Miami Valley Brewing Company

 

            After prohibition was over the Miami Valley Brewing Company built a new brewery on the site of the old N. Thomas Brewery at the corner of First and Beckel.  The plant cost $100,000 and was filled with the most up-to-date equipment to be found at the time.  With modernization in mechanical machinery and perfecting of the brewing process, the capacity of the plant was in excess of 2,000 cases every eight hours.  The company still kept a connection with the old firm name, putting out products such as Nick Thomas Beer, Nick Thomas Bock and Nick Thomas Holiday Beer.  They were also the only brewery in Dayton's history to use beer cans, selling their London Bobby Ale, Nick Thomas Beer and Van Beck Light Lager Beer in cone-topped cans.  The company was also known for their London Bobby Bock, London Bobby Half & Half, London Bobby Beer, Miami Special Beer, and Miami Special Bock.  Morton L. Kohn was General Manager and I. George Kohn was president of the company.  The plant closed in 1950.

 

Olt Brother’s Brewing Company

 

            During prohibition the company temporarily manufactured soft drinks, made Polar Distilled Water, and distributed dairy products.  The company built a swimming pool on McGee Street. (See Olt Brother’s Brewing Company  in the Dayton Breweries Before Prohibition section).

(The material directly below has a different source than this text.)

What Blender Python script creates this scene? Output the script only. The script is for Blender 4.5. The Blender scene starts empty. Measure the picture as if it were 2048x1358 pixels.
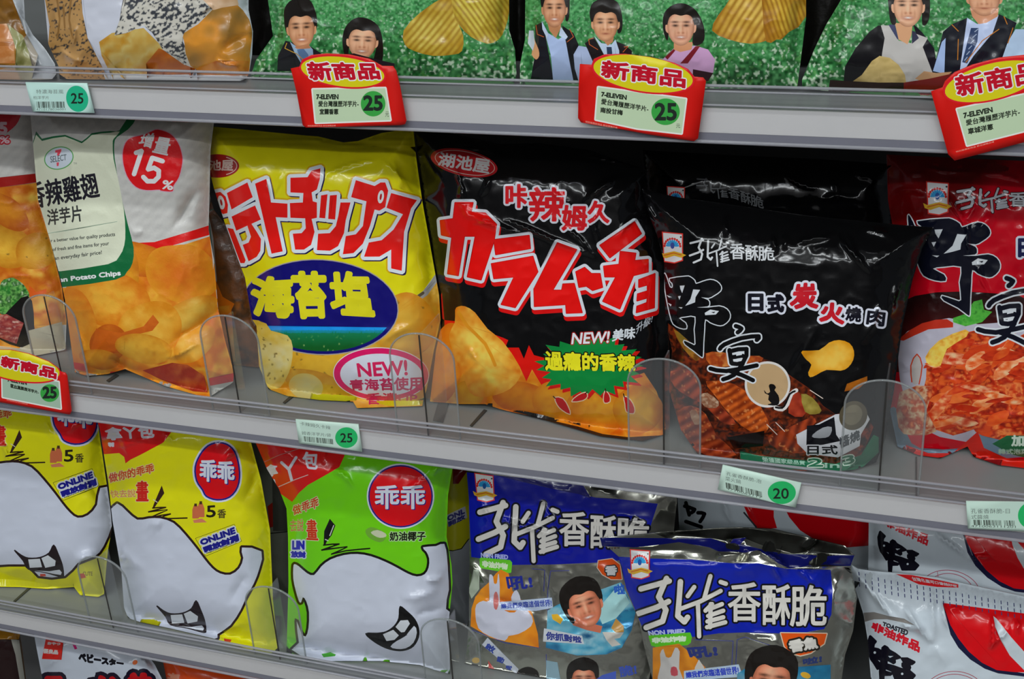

            After prohibition the Olt Brother’s Brewing Company opened again, selling Olts Beer, Olts Ale, and Olts Superba Beer.  After Charles' death, Amor P. Smith was made President of the company.  A year later the company was sold to the Bruckmann Company, a company of brewer agents.  No product was brewed after 1942.

 

Schantz Brewing Company

 

            Sources claim that there was a Schantz Brewing Company on Washington Street from 1935 to 1936.  It is unclear whether any products were produced. 

 

White Rock Brewing Company

 
            The White Rock Brewing Company was scheduled to open in 1933, after prohibition had been repealed.  It was never issued a federal permit and probably never produced any beer.  It is included here only because some promotional items may have been produced.